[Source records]

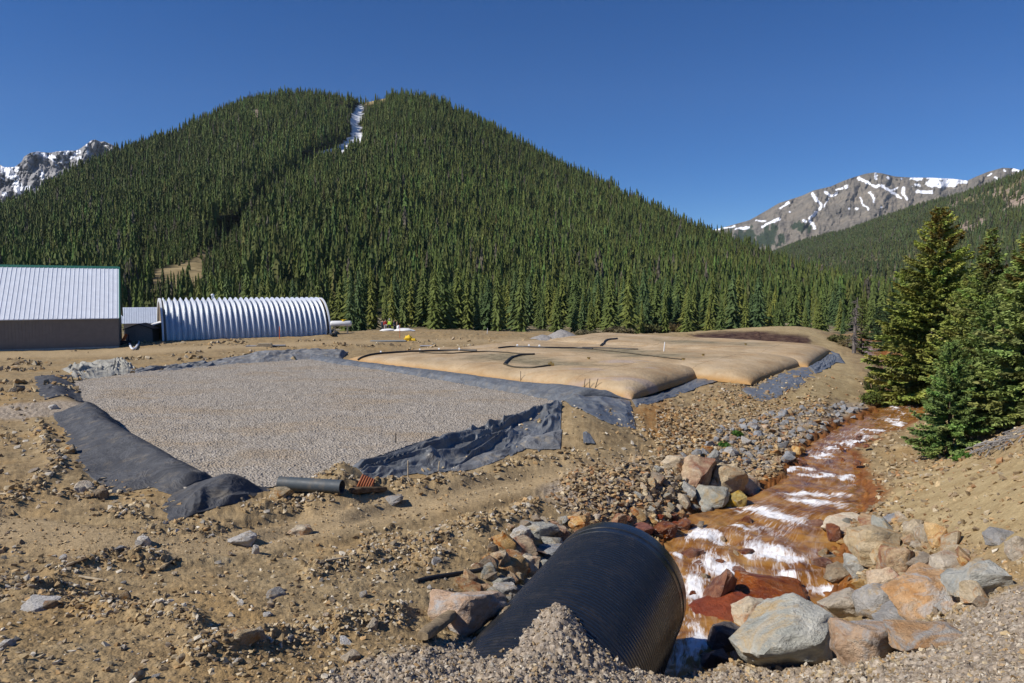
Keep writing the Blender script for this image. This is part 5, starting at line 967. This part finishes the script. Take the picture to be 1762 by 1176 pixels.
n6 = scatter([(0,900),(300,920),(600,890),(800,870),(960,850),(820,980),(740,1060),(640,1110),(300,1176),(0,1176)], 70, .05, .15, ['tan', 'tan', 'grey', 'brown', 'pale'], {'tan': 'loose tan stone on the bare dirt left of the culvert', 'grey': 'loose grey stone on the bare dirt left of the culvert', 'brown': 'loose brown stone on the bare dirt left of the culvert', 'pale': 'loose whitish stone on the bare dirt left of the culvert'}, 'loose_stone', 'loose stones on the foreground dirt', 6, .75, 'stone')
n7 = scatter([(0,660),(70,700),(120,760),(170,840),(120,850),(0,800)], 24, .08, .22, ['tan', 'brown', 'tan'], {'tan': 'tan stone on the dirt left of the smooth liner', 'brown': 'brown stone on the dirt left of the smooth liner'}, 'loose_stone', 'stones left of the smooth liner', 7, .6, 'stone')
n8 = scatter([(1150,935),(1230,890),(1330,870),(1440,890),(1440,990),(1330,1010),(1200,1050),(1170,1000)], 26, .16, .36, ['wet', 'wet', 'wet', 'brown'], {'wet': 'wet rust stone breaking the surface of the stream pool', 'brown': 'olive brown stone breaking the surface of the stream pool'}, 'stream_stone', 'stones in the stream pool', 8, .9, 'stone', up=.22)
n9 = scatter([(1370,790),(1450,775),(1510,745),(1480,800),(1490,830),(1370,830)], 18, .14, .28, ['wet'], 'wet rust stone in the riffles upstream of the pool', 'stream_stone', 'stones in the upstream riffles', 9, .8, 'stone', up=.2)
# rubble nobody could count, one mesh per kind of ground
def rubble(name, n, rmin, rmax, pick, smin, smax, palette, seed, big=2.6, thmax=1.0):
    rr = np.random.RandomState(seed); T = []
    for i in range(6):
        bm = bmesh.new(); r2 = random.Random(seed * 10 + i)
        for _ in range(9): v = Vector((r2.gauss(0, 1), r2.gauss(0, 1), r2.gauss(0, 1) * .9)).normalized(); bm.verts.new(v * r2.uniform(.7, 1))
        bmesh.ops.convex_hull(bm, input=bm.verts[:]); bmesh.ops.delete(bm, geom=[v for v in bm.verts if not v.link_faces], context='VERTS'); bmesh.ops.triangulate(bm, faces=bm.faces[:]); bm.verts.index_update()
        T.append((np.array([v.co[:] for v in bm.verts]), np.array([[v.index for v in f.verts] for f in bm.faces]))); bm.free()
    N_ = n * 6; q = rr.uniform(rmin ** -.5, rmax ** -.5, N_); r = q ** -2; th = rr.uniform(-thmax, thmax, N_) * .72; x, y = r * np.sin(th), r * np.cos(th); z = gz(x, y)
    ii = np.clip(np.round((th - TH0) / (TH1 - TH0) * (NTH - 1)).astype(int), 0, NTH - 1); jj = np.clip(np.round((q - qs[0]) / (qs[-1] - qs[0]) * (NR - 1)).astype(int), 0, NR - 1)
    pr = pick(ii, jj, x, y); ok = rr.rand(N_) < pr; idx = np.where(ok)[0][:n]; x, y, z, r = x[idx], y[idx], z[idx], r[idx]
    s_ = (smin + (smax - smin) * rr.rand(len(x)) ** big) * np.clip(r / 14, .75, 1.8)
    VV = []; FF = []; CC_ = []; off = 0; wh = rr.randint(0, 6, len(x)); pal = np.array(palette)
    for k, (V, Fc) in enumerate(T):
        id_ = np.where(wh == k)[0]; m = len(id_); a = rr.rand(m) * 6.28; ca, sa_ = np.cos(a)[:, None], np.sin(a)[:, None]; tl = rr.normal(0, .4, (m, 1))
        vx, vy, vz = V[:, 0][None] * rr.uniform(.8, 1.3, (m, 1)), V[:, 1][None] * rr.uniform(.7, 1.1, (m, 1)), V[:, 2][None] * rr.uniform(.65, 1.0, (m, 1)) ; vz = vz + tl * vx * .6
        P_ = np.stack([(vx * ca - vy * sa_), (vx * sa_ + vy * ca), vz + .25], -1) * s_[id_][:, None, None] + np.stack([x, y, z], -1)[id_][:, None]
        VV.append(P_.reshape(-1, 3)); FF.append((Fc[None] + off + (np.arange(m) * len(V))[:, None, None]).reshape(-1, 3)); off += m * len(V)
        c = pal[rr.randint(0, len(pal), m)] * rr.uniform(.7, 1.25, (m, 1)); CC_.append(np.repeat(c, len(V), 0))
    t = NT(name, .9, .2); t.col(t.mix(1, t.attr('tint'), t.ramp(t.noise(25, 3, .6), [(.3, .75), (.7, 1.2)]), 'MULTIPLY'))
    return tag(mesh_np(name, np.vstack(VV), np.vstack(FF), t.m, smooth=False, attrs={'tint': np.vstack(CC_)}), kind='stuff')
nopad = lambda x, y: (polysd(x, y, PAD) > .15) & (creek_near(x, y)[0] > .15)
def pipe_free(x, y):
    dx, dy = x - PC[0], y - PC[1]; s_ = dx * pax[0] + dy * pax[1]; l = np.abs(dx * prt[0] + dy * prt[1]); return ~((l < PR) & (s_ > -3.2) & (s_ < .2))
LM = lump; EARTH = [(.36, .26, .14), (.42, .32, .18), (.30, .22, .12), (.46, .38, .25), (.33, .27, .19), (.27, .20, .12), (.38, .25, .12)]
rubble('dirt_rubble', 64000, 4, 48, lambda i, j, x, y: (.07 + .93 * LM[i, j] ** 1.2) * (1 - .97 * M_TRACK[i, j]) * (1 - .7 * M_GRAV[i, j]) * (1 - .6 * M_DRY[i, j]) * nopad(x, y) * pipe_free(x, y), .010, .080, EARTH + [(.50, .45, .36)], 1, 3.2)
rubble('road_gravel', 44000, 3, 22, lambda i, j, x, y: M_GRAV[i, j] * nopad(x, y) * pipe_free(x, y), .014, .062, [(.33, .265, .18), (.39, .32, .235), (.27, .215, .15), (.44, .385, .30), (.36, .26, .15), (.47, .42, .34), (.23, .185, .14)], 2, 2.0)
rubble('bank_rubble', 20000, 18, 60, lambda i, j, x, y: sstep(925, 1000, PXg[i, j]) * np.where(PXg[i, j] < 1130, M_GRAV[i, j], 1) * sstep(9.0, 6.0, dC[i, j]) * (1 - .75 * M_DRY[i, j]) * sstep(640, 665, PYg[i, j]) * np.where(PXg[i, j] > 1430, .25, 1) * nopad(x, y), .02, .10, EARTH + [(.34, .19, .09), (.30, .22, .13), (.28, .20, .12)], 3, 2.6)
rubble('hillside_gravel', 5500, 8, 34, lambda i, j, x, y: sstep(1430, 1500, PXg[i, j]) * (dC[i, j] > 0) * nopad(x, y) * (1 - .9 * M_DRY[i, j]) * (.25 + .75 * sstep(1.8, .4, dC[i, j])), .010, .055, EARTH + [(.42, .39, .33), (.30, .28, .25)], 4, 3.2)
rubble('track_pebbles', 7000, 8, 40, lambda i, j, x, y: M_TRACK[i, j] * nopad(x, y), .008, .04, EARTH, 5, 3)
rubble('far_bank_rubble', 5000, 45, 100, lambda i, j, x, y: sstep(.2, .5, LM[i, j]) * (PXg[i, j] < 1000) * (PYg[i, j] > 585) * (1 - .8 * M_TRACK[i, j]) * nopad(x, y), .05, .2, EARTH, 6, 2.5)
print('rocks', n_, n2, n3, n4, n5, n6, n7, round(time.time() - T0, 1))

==

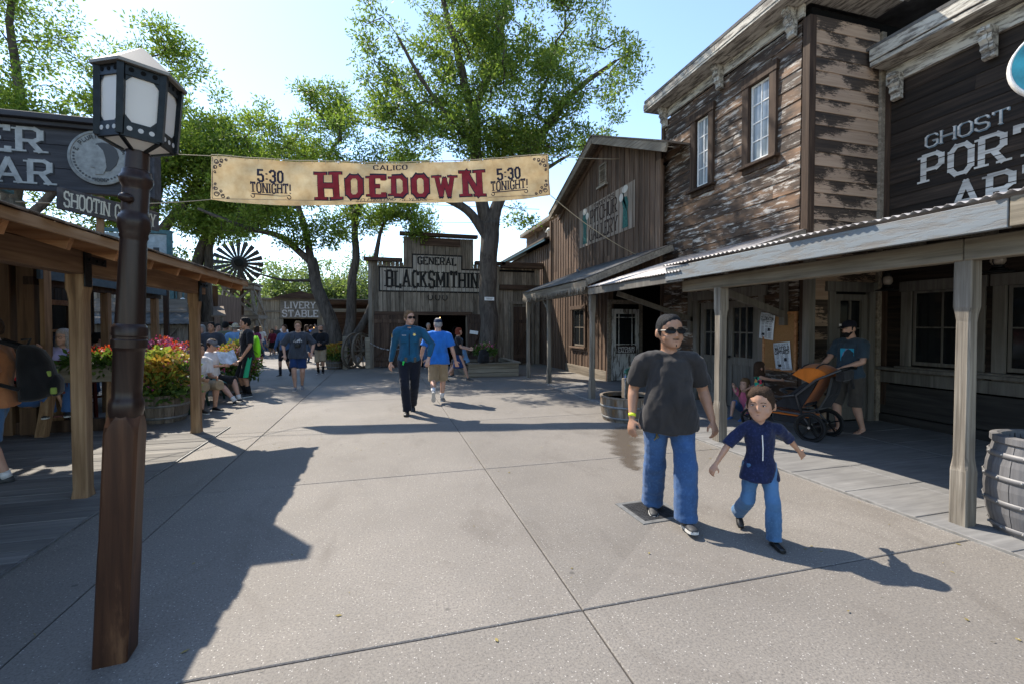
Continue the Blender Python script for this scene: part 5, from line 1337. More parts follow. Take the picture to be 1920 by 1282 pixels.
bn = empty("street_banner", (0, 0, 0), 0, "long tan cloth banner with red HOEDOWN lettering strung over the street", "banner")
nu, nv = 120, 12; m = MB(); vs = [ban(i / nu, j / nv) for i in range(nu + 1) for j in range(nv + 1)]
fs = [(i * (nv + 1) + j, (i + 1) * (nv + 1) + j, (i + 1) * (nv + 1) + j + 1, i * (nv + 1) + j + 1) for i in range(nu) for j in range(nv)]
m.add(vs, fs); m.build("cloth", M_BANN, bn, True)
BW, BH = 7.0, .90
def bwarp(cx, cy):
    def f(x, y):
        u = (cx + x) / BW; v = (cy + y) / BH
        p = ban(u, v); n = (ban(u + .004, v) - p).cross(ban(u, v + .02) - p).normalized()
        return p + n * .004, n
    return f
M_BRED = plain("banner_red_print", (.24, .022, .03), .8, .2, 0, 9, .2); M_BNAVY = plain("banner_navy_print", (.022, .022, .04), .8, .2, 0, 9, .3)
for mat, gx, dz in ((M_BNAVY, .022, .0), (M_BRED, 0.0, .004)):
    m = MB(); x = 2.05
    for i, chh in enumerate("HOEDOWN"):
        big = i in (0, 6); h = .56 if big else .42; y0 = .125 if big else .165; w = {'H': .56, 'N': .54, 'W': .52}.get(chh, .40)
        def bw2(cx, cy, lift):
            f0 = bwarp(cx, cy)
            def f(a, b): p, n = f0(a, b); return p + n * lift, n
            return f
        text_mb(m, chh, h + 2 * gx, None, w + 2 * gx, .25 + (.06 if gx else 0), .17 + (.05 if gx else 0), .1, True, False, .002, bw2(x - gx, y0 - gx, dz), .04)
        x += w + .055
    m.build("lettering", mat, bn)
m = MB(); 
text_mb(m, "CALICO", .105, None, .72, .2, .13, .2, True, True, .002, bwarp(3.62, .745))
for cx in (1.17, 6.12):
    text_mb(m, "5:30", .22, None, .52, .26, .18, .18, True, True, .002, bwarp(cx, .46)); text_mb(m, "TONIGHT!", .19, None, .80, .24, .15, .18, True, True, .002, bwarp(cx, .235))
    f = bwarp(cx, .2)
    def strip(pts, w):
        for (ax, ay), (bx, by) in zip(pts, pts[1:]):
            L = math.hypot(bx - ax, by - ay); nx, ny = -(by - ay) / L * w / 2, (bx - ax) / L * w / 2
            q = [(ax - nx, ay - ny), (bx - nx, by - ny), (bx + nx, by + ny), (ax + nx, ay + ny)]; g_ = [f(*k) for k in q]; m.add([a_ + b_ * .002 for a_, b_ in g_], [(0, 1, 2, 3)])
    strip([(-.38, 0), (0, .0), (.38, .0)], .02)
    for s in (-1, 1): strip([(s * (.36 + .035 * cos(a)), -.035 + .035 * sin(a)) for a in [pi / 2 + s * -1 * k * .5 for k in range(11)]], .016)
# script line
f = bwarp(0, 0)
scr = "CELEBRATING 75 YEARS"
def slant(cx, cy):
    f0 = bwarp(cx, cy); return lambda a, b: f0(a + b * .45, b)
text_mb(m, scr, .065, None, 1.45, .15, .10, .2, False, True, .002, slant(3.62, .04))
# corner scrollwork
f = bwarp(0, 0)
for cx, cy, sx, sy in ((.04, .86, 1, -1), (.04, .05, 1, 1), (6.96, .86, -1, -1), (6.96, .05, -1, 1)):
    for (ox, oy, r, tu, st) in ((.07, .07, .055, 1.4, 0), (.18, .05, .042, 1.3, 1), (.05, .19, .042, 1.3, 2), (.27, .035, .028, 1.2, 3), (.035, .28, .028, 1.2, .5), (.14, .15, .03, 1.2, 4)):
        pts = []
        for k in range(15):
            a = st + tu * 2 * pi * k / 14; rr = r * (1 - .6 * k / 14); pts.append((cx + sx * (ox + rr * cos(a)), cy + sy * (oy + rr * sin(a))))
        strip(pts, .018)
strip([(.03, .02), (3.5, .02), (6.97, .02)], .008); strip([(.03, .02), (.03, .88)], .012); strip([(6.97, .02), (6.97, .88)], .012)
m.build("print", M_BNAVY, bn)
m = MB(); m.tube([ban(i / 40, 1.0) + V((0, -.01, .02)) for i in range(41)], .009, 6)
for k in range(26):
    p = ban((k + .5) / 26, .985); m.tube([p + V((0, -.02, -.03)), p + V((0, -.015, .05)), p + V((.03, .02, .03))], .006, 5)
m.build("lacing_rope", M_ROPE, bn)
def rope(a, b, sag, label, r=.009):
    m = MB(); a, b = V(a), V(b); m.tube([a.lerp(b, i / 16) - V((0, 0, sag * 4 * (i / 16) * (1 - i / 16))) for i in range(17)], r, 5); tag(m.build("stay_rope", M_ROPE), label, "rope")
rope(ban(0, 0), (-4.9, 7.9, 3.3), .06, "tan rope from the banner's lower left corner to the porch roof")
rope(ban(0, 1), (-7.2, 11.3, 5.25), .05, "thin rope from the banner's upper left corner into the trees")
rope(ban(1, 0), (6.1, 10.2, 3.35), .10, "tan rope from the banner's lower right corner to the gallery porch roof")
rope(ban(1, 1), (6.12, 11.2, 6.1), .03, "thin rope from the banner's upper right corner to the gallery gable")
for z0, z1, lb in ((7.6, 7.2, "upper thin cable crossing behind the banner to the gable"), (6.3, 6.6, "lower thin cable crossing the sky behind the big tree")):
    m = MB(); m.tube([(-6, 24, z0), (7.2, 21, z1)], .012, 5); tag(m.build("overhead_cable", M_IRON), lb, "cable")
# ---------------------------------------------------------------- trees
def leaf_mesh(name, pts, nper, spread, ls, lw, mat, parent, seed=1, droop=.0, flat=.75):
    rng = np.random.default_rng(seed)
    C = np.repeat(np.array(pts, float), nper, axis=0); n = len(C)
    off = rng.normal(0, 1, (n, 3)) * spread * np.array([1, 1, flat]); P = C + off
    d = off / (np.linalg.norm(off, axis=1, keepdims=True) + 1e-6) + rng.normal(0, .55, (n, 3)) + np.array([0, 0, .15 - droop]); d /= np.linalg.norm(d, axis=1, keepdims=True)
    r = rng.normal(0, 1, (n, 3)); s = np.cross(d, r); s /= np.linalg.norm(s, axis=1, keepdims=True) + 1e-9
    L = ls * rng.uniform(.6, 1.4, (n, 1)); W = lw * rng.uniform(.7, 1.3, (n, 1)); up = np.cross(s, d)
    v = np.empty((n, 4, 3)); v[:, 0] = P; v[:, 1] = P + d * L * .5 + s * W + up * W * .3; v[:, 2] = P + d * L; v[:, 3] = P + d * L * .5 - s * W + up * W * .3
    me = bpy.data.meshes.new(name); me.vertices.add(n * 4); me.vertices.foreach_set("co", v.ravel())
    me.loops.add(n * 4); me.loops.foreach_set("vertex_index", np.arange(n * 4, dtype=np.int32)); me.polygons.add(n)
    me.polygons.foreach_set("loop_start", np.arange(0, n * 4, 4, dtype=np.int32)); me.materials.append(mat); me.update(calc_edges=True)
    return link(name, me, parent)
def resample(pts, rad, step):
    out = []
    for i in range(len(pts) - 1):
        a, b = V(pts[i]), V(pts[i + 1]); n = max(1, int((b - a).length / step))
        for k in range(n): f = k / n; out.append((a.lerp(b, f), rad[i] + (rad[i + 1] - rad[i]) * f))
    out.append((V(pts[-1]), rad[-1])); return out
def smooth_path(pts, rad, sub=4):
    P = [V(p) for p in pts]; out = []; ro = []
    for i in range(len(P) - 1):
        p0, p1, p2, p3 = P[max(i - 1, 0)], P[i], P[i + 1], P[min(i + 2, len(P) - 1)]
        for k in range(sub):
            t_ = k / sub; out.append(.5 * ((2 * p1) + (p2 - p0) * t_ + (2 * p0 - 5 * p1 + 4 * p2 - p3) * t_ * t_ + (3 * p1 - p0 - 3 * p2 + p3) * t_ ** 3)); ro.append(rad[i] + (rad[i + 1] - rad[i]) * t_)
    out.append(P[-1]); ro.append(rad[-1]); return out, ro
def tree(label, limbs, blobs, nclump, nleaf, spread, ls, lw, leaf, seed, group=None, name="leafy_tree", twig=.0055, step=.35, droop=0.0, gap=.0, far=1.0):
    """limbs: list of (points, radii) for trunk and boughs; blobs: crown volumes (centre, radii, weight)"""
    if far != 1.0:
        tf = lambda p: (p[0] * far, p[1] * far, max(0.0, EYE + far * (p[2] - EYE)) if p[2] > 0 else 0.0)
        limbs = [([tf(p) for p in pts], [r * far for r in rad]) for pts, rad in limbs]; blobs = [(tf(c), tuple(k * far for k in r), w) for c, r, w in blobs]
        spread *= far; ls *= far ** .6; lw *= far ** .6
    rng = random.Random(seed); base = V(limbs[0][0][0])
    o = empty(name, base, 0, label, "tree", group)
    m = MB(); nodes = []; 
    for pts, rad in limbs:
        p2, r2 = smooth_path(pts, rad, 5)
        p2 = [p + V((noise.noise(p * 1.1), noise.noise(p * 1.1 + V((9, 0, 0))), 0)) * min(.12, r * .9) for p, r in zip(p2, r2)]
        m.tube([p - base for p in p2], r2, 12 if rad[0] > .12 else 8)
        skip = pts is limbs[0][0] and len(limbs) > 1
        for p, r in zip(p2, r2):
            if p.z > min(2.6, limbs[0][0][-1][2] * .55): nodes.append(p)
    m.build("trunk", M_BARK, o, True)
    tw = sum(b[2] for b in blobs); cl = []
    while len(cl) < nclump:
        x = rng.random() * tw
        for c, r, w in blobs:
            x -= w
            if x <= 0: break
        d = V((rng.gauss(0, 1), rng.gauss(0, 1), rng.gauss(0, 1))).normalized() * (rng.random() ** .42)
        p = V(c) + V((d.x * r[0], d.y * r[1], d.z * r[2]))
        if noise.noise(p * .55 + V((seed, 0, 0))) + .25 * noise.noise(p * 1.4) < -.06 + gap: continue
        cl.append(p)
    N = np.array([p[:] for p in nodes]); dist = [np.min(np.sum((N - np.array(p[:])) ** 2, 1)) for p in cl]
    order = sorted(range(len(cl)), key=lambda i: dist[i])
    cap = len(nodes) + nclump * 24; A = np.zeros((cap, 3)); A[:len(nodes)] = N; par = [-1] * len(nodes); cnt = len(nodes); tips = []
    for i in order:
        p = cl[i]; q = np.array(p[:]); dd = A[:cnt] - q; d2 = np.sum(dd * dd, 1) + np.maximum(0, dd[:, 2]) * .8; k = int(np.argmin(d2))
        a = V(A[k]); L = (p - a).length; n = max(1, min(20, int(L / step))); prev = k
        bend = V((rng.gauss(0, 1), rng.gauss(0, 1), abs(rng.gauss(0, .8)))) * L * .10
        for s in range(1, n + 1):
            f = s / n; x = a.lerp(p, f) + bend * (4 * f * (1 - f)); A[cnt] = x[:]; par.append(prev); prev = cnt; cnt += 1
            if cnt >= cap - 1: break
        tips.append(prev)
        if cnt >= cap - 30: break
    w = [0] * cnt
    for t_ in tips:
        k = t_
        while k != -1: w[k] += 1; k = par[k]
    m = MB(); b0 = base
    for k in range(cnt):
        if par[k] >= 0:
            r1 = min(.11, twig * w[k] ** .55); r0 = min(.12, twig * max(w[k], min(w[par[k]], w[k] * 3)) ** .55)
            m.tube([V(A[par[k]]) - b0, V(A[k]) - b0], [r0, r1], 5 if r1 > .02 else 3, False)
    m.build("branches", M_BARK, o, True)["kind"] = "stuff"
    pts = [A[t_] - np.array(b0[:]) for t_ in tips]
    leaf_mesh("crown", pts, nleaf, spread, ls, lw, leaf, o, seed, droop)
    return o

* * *

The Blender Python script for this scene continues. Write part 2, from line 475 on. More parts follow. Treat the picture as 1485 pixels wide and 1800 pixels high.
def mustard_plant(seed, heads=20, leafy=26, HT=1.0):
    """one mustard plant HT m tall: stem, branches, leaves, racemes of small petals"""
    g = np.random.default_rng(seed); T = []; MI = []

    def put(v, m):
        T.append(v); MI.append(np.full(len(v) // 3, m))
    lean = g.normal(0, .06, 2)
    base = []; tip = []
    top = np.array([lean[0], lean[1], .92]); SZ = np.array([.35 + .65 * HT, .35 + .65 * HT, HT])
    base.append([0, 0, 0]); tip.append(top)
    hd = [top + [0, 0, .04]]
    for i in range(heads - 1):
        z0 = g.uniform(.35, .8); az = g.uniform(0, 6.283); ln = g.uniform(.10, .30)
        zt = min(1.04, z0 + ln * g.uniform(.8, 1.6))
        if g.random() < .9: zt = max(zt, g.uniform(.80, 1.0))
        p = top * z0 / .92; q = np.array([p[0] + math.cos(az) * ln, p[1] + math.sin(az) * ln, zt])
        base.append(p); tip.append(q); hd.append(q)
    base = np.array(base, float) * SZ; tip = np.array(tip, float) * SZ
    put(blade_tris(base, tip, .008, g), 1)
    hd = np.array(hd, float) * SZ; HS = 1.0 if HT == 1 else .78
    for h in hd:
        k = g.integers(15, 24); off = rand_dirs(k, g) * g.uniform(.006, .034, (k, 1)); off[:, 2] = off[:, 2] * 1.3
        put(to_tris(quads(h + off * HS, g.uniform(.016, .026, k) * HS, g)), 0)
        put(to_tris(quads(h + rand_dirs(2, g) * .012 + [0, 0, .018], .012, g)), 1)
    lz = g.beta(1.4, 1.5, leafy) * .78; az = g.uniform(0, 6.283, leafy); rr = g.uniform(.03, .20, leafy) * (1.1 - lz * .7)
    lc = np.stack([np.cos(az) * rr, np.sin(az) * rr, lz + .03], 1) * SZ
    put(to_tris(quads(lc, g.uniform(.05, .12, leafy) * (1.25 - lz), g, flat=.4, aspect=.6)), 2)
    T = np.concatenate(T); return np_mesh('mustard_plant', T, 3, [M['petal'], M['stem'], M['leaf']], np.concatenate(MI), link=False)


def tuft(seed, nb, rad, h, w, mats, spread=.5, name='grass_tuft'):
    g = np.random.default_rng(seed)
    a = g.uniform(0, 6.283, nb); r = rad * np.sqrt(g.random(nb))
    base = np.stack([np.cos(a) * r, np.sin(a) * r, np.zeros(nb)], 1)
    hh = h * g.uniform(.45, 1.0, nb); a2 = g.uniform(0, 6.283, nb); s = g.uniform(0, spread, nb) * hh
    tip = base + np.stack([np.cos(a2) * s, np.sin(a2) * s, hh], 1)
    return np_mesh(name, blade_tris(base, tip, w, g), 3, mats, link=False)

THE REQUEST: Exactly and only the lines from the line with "The Blender Python script for this scene continues." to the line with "g = np.random.default_rng(seed);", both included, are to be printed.

EXERCISE RESULT:
The Blender Python script for this scene continues. Write part 2, from line 475 on. More parts follow. Treat the picture as 1485 pixels wide and 1800 pixels high.
def mustard_plant(seed, heads=20, leafy=26, HT=1.0):
    """one mustard plant HT m tall: stem, branches, leaves, racemes of small petals"""
    g = np.random.default_rng(seed); T = []; MI = []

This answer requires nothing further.